Saturday, September 13, 2008

More archiving thoughts

Being a furniture mover with the secret identity of a writer and vice-versa, I wondered how the Wood River Journal was going transport their 127 years of archives, along with its customized bookshelves into their new building across Main Street.

Someone told me that the new publisher, Jerry Brady took these valuable assets to Idaho Falls; presumably to patch up the books that were falling apart and possibly begin a scanning project, working hand in hand with expert Mormon Church genealogy archivists.

That's refreshing to hear, since there is a chance that the Journal will fold by the end of this year. Evidently, their grand announcement of partner shipping with Sun Valley Online never got past the inkubation stage. It would be a shame to see their historical archives warehoused in a place permanently unavailable to the public.

The other thing that would happen with the Journal’s demise would be the lack of healthy competition, which as Statesman editor Kevin Richert suggests would likely result in a slip in quality at the remaining newspaper.

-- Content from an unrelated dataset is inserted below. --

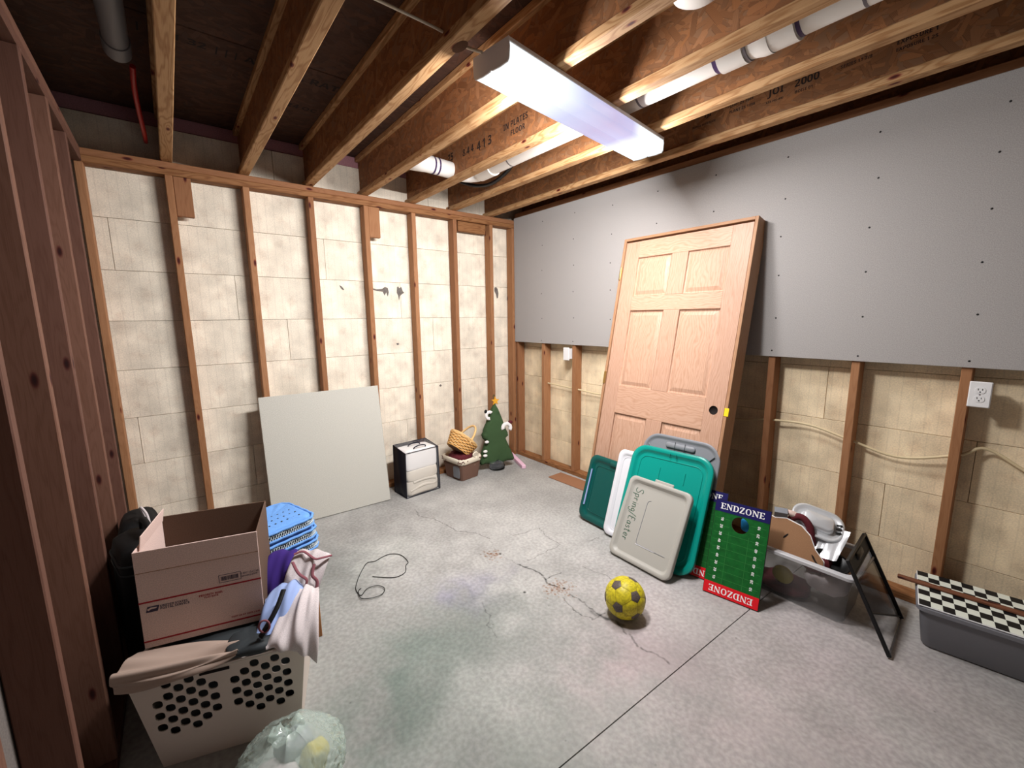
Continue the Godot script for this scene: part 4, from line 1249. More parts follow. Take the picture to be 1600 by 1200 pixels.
# ------------------------------------------------------------------ corner group
func build_bedding_bag() -> void:
	var t := thing("bedding_bag", "clear zip bag with navy sides holding a folded white comforter", "bag", Transform3D(Basis(Vector3.UP, deg_to_rad(4.0)), Vector3(-1.285, 0.0, 0.205)))
	var W := 0.325
	var D := 0.205
	var H := 0.385
	var hw := W / 2
	# side, back and bottom panels, slightly bowed
	var bow := func(st: SurfaceTool, a: Vector3, b: Vector3, c: Vector3, d: Vector3, amount: float) -> void:
		var n := (b - a).cross(d - a).normalized()
		st.set_smooth_group(1)
		var N := 8
		var f := func(i: int, j: int) -> Vector3:
			var u := float(i) / N
			var w := float(j) / N
			return a.lerp(b, u).lerp(d.lerp(c, u), w) + n * amount * sin(u * PI) * sin(w * PI) + n * 0.004 * sin(u * 9.0 + w * 5.0) * sin(u * PI)
		for j in N:
			for i in N: quad(st, f.call(i, j), f.call(i + 1, j), f.call(i + 1, j + 1), f.call(i, j + 1))
	var c := func(x: float, y: float, z: float) -> Vector3: return Vector3(x * hw * (1.0 - 0.04 * y), y * H + (0.03 * (1.0 - z) * 0.5 if y > 0.5 else 0.0), z * D / 2)
	var st := begin()
	bow.call(st, c.call(-1, 0, -1), c.call(-1, 0, 1), c.call(-1, 1, 1), c.call(-1, 1, -1), 0.006)
	put("side_panel", done(st), M.navy_vinyl, t)
	st = begin()
	bow.call(st, c.call(1, 0, 1), c.call(1, 0, -1), c.call(1, 1, -1), c.call(1, 1, 1), 0.008)
	put("side_panel", done(st), M.navy_vinyl, t)
	st = begin()
	bow.call(st, c.call(1, 0, -1), c.call(-1, 0, -1), c.call(-1, 1, -1), c.call(1, 1, -1), 0.0)
	put("back_panel", done(st), M.navy_vinyl, t)
	st = begin()
	bow.call(st, c.call(-1, 0, 1), c.call(1, 0, 1), c.call(1, 1, 1), c.call(-1, 1, 1), 0.014)
	put("clear_front", done(st), M.film, t)
	st = begin()
	bow.call(st, c.call(-1, 1, 1), c.call(1, 1, 1), c.call(1, 1, -1), c.call(-1, 1, -1), 0.008)
	put("clear_top", done(st), M.film, t)
	st = begin()
	var rim := [c.call(-1, 1, 1), c.call(1, 1, 1), c.call(1, 1, -1), c.call(-1, 1, -1)]
	var base := [c.call(-1, 0.01, 1), c.call(1, 0.01, 1), c.call(1, 0.01, -1), c.call(-1, 0.01, -1)]
	for i in 4:
		tube(st, [rim[i], rim[(i + 1) % 4]], 0.0026, 6)
		tube(st, [base[i], base[(i + 1) % 4]], 0.0035, 6)
		tube(st, [base[i], rim[i]], 0.0035, 6)
	put("piping", done(st), M.navy_vinyl, t)
	for z: float in [-0.035, 0.06]:
		st = begin()
		tube(st, smooth_path([Vector3(-0.055, H + 0.004, z), Vector3(-0.05, H + 0.026, z + 0.01), Vector3(0, H + 0.036, z + 0.012), Vector3(0.05, H + 0.026, z + 0.01), Vector3(0.055, H + 0.004, z)], 5), 0.005, 8)
		put("handle", done(st), M.navy_vinyl, t)
	var ns := noise(71, 9.0, 2)
	var k := thing("comforter", "white comforter folded inside the clear zip bag", "bedding", t.transform)
	for f: Array in [[0.072, 0.066, 0.060, M.comforter_warm, 0.008], [0.178, 0.050, 0.052, M.comforter_warm, 0.009], [0.303, 0.090, 0.062, M.comforter, 0.0012]]:
		st = begin()
		lump(st, at(0, f[0] + 0.002, 0.0), Vector3(hw * 0.95 - f[4], f[1], D / 2 - 0.003), 0.24, f[4], 1.0, 48, 20, ns)
		put("fold", done(st), f[3], k)
	st = begin()
	tube(st, smooth_path([Vector3(-0.12, 0.05, 0.088), Vector3(0.0, 0.08, 0.094), Vector3(0.11, 0.07, 0.09), Vector3(0.12, 0.11, 0.088), Vector3(0.02, 0.13, 0.093), Vector3(-0.09, 0.12, 0.09)], 6), 0.017, 10)
	put("fold", done(st), M.comforter_warm, k)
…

Last year Shea Anderson wrote a piece for High Country News about a New Mexican newspaper, where he used to work, that recently went to the wayside. I responded to Shea’s story with a fundraising suggestion regarding preservation of archives for newspaper going out of business and later passed this on to the Newseum curators.

They were open to this idea, but at the time had their hands full in preparation for the grand opening on our National Mall.

It’s too bad that libraries and newspaper don’t work in closer proximity with each other. For instance, are librarians scanning newspapers into Pdf’s when they could be better investing their time by having the newspaper production managers e-mail them the same thing? Do they ever even discuss such items with each other? Some communities probably work more streamlined than others do, but newspaper insiders here say that whenever they try to obtain grants for such special projects, they come up against a lot of flack, because the newspaper is for profit. Hard to say but it could be that personality issues are flies in these printers ink ointment frays.

Meanwhile, Google has been raising newspaper morgues from the dead.